Cette solution, qui est d’ailleurs considérée par les agences de notation comme un défaut partiel de paiement (dans la mesure où elle comporte également un report de la date du début du remboursement), n’a pas la faveur des économistes, car le montant global de la dette ne bouge pas et le problème de solvabilité n’est pas réglé.
Pour un grand nombre d’experts, le seul moyen de s’en sortir est d’alléger le poids de la dette en la réduisant dans des proportions drastiques. C’est ce qui a été fait en Argentine en 2001 et en Grèce entre 2010 et 2012 : les créanciers y ont fini par abandonner un peu plus de la moitié de la valeur de leurs créances, mais des calculs actuariels plus précis donnent une perte de 75 à 80 p.c.
La mise en œuvre de cette solution se heurte à des difficultés presque insurmontables.
D’abord parce que, dans l’esprit des économistes qui en sont partisans, elle devrait s’appliquer d’emblée à un ensemble de pays, notamment pour éviter un effet de contagion ou de « domino ». Or, jamais dans le passé on n’a restructuré des montants aussi colossaux de dettes.
Les créanciers privés sont essentiellement des ban-ques, qui sont énormément exposées : à titre d’exem-ple, les seuls établissements français détiennent 450 milliards de titres d’État italiens et espagnols.

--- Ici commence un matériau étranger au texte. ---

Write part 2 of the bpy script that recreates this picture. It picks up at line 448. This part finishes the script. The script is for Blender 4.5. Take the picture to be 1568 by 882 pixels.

Pour permettre aux banques d’absorber le choc d’une réduction de 30 à 50 p.c. de leurs créances, il faudrait parallèlement les recapitaliser, mais le fameux MES (Mécanisme européen de stabilité) créé en septembre 2012 n’est pas dimensionné pour une telle tâche. Son capital, de 700 milliards d’euros, n’a été versé qu’à hauteur de 80 milliards, le reste devant l’être sur cinq ans.
Mais il y a davantage : les experts s’accordent à considérer que mettre à contribution les créanciers privés n’est pas efficace. Il faut aussi impliquer les créanciers publics, soit les autres États de la zone euro et les institutions européennes. La BCE est en première ligne. Dès l’été 2011, elle avait discrètement racheté des titres publics de pays du sud venant à échéance, pour soulager les trésors locaux. Ce mécanisme a été officialisé en 2012 sous la forme des OMT (outright monetary transactions), un programme de rachat illimité des dettes de pays en difficulté ne pouvant plus se refinancer sur les marchés. La réduction (ou destruction) de la dette impliquerait que la BCE achète des titres mais sans jamais en demander le remboursement. La valeur de ces créances étant égale à zéro, il faudrait soit recapitaliser la Banque centrale, soit accepter qu’elle puisse durablement exister et fonctionner avec des fonds propres nuls ou négatifs ! Difficile à imaginer.
En tout cas, le dispositif de restructuration se pré-pare discrètement. En mars 2013, la BCE a souscrit des titres de l’État irlandais qu’elle conservera pendant très longtemps (quarante ans). Et une mesure révélatrice, en vigueur depuis le 1er janvier dernier est passé un peu inaperçue : au moins 55 p.c. des nouvelles émissions (95 p.c. dans dix ans) des États de la zone euro sont désormais assorties de « clauses d’action collective », prévoyant qu’une solution acceptée par les trois quarts des créanciers pourra être imposée à tous.